JAKARTA, Berita HUKUM - Pemerintah tidak memiliki pendapat apapun terhadap keputusan Mahkamah Konstitusi (MK) yang mengabulkan uji materi Undang-Undang Nomor 4 Tahun 2014 tentang Penetapan Peraturan Pemerintah Pengganti Undang-Undang Nomor 1 Tahun 2013 tentang Perubahan Kedua atas Undang-Undang Nomor 24 Tahun 2003 tentang Mahkamah Konstitusi.
Menko Polhukam Djoko Suyanto dalam jumpa pers di Kantor Presiden, Jakarta, Jumat (14/2) menegaskan, keinginan masyarakat luas, para ahli, dan praktisi hukum, para kepala lembaga negara, DPR dan pemerintah untuk mengembalikan kewibaan MK menjadi tidak dapat terpenuhi, karena Undang-Undang Nomor 4 Tahun 2014 yang menggantikan Peraturan Pemerintah Nomor 1 Tahun 2013 telah dibatalkan MK.
“Upaya-upaya kita memperbaiki lembaga MK telah dibatalkan oleh MK sendiri yang sifatnya final dan mengikat," kata Djoko Suyanto.

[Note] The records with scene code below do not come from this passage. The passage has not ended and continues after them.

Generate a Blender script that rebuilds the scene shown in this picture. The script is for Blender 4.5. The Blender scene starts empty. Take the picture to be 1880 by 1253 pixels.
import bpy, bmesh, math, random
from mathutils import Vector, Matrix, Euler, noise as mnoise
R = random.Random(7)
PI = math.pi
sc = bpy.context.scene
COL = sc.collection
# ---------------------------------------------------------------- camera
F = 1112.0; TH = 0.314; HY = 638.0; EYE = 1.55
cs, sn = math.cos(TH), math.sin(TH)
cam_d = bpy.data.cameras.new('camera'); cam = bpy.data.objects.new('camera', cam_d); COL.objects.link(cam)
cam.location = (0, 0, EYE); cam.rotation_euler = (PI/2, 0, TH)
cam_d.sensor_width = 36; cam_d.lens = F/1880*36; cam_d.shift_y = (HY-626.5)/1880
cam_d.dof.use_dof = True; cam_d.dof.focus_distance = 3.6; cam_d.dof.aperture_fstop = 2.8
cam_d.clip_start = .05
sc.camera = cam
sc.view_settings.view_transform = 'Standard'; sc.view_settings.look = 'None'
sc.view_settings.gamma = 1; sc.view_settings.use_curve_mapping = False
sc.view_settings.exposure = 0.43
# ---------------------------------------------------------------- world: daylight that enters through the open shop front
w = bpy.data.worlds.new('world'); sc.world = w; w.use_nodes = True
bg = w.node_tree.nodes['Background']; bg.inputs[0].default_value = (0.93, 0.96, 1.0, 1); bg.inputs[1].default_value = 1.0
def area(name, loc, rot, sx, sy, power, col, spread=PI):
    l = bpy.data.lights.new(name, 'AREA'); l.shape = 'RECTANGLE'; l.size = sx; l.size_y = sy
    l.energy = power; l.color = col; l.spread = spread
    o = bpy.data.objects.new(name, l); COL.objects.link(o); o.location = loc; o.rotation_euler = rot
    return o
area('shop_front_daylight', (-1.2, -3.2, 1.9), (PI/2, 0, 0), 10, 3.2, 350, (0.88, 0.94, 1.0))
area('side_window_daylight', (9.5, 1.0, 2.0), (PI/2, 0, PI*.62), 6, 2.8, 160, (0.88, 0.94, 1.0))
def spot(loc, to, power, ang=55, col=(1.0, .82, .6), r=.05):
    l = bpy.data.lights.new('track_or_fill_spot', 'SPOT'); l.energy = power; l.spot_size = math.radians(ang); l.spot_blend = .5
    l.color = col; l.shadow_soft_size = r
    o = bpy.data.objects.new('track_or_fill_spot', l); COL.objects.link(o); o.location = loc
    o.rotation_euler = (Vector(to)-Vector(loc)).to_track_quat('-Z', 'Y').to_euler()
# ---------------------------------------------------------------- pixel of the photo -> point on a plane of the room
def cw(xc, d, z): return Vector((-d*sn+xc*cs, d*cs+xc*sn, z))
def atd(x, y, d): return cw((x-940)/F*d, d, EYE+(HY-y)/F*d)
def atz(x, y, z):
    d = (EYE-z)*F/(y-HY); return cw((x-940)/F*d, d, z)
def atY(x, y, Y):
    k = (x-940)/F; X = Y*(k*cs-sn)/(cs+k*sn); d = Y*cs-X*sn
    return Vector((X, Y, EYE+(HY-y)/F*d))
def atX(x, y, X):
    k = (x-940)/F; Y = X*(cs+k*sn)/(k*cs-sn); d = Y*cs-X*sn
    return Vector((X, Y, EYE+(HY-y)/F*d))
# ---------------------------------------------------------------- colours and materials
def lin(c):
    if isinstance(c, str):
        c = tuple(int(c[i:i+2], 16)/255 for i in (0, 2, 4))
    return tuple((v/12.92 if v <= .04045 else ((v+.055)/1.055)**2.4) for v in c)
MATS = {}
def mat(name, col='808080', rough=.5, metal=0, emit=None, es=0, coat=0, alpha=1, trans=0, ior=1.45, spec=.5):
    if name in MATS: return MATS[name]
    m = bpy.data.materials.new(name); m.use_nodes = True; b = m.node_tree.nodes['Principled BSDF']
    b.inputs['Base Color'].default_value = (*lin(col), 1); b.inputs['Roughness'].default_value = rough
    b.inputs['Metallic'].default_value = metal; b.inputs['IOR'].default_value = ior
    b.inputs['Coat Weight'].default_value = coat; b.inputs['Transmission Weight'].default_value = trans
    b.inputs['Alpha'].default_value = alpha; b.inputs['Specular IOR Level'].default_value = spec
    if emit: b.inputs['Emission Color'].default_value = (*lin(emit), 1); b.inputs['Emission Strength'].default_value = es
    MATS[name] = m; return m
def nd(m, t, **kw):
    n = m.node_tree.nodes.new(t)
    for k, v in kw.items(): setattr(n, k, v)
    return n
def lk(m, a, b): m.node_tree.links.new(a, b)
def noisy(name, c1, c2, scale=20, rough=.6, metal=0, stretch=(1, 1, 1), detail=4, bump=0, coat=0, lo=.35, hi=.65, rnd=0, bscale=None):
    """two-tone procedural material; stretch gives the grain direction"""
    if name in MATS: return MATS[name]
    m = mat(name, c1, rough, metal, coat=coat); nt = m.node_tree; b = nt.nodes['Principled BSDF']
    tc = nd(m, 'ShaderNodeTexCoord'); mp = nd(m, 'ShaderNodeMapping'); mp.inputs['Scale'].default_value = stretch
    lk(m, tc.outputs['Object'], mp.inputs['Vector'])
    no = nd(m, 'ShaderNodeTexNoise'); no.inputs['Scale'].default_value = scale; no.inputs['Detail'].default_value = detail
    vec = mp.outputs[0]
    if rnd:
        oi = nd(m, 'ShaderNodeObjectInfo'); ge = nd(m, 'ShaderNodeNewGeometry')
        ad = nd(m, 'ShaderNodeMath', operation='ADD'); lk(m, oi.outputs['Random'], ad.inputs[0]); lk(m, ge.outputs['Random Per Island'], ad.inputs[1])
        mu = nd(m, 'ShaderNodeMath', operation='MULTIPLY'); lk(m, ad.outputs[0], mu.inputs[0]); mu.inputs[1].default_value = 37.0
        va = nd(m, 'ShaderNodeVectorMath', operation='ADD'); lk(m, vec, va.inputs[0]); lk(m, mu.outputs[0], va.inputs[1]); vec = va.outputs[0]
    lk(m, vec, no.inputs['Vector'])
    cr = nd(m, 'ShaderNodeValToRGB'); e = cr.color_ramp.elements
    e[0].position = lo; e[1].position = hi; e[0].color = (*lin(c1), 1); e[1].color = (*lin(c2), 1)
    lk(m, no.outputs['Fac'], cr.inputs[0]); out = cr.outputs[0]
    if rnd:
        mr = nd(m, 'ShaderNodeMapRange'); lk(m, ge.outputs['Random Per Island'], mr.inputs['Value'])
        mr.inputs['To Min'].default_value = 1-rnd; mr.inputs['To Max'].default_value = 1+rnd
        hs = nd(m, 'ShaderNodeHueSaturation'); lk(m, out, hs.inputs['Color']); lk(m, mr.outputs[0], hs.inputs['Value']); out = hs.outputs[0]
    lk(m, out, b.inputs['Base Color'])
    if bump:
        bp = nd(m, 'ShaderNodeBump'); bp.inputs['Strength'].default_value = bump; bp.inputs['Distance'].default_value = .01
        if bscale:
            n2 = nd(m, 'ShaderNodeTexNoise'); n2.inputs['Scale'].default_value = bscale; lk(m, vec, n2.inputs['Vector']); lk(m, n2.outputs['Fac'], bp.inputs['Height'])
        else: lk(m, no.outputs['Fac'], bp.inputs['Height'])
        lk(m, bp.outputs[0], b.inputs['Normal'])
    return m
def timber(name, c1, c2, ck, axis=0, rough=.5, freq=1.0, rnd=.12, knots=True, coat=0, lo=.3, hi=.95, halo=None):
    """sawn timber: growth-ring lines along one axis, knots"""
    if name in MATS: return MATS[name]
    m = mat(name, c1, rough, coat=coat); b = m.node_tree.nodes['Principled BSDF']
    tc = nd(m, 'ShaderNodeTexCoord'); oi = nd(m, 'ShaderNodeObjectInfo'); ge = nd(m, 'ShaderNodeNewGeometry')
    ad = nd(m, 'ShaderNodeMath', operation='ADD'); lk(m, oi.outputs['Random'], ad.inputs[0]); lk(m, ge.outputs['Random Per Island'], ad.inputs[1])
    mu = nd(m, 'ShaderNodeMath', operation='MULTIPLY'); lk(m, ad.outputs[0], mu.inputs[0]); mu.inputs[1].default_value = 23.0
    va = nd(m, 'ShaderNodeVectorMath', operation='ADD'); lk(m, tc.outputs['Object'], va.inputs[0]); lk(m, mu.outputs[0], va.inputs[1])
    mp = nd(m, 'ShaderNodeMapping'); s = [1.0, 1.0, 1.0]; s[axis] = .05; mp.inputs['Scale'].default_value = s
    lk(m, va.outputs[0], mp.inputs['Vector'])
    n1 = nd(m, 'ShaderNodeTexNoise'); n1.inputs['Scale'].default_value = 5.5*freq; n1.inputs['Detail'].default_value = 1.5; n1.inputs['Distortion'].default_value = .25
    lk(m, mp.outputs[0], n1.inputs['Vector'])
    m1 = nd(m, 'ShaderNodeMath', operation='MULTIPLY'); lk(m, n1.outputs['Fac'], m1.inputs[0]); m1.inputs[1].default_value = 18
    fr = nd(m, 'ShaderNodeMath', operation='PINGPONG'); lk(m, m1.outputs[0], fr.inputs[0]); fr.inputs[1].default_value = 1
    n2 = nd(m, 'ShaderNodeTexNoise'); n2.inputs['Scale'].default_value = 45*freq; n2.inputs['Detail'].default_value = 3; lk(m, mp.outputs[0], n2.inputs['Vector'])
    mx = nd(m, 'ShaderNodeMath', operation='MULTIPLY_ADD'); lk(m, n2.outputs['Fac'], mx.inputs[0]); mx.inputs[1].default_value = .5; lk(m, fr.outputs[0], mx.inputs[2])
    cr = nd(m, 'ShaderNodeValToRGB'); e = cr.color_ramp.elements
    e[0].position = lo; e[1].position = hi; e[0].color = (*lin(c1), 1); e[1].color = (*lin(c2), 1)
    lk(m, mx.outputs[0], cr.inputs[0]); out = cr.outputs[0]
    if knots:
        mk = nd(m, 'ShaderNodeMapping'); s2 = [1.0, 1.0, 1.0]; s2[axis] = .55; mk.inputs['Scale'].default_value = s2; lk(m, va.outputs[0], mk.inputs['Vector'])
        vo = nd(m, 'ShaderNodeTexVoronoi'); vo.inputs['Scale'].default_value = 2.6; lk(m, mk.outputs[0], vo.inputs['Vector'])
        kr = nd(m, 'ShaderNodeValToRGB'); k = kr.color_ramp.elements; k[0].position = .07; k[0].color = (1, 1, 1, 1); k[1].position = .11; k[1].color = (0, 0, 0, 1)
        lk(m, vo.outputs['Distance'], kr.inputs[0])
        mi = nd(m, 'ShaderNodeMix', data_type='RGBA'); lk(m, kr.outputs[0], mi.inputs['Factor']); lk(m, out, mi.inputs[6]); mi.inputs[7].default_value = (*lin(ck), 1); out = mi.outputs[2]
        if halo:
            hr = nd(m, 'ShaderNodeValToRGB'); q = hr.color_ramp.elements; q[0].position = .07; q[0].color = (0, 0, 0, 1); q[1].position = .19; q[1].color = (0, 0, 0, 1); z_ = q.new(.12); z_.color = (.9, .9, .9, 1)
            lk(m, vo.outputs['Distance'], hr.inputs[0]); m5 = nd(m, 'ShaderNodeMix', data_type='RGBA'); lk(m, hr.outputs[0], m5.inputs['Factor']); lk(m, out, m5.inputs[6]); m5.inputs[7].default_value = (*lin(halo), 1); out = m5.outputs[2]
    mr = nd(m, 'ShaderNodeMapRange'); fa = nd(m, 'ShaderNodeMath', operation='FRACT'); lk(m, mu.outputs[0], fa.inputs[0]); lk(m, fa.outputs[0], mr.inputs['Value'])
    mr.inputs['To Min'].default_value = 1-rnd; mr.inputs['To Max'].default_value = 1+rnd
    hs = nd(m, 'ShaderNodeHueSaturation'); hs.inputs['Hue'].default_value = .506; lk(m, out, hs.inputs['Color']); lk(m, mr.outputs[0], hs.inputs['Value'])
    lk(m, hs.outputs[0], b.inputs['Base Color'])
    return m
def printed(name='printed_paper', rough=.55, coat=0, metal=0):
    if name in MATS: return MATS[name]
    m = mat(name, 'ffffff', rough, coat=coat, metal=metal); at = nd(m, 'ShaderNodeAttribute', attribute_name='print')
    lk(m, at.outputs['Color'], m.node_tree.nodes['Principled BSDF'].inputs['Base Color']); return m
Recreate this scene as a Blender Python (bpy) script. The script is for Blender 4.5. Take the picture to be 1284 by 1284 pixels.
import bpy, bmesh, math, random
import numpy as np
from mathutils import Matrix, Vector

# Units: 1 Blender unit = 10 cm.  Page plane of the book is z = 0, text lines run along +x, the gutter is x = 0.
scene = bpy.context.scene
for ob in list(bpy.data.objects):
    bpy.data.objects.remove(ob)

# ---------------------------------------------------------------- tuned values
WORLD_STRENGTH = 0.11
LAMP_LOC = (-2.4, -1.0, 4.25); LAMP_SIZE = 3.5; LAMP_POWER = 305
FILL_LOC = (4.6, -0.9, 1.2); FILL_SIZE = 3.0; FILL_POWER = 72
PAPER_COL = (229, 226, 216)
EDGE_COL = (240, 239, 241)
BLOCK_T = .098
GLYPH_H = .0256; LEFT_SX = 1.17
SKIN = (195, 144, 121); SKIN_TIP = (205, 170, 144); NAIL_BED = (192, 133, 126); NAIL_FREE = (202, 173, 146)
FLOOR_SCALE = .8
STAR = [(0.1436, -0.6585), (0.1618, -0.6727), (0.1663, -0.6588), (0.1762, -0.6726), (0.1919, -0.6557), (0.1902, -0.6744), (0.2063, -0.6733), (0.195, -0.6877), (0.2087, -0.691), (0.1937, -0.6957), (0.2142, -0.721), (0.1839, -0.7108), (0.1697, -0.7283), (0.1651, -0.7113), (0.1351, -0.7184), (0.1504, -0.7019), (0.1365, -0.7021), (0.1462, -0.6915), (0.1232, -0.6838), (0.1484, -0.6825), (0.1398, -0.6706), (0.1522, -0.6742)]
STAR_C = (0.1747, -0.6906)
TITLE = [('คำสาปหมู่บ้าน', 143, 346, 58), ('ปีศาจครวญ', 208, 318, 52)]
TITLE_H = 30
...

Ia menegaskan, pemerintah selalu taat dan mematuhi apapun keputusan Mahkamah Konstitusi. “Kita serahkan kepada masyarakat, pada cerdik pandai, para pengamat dan para ahli, serta anggota parlemen untuk menilainya sesuai dengan kapasitas masing-masing," kata Djoko, yang didampingi Menteri Hukum Dan HAM Amir Syamsudin.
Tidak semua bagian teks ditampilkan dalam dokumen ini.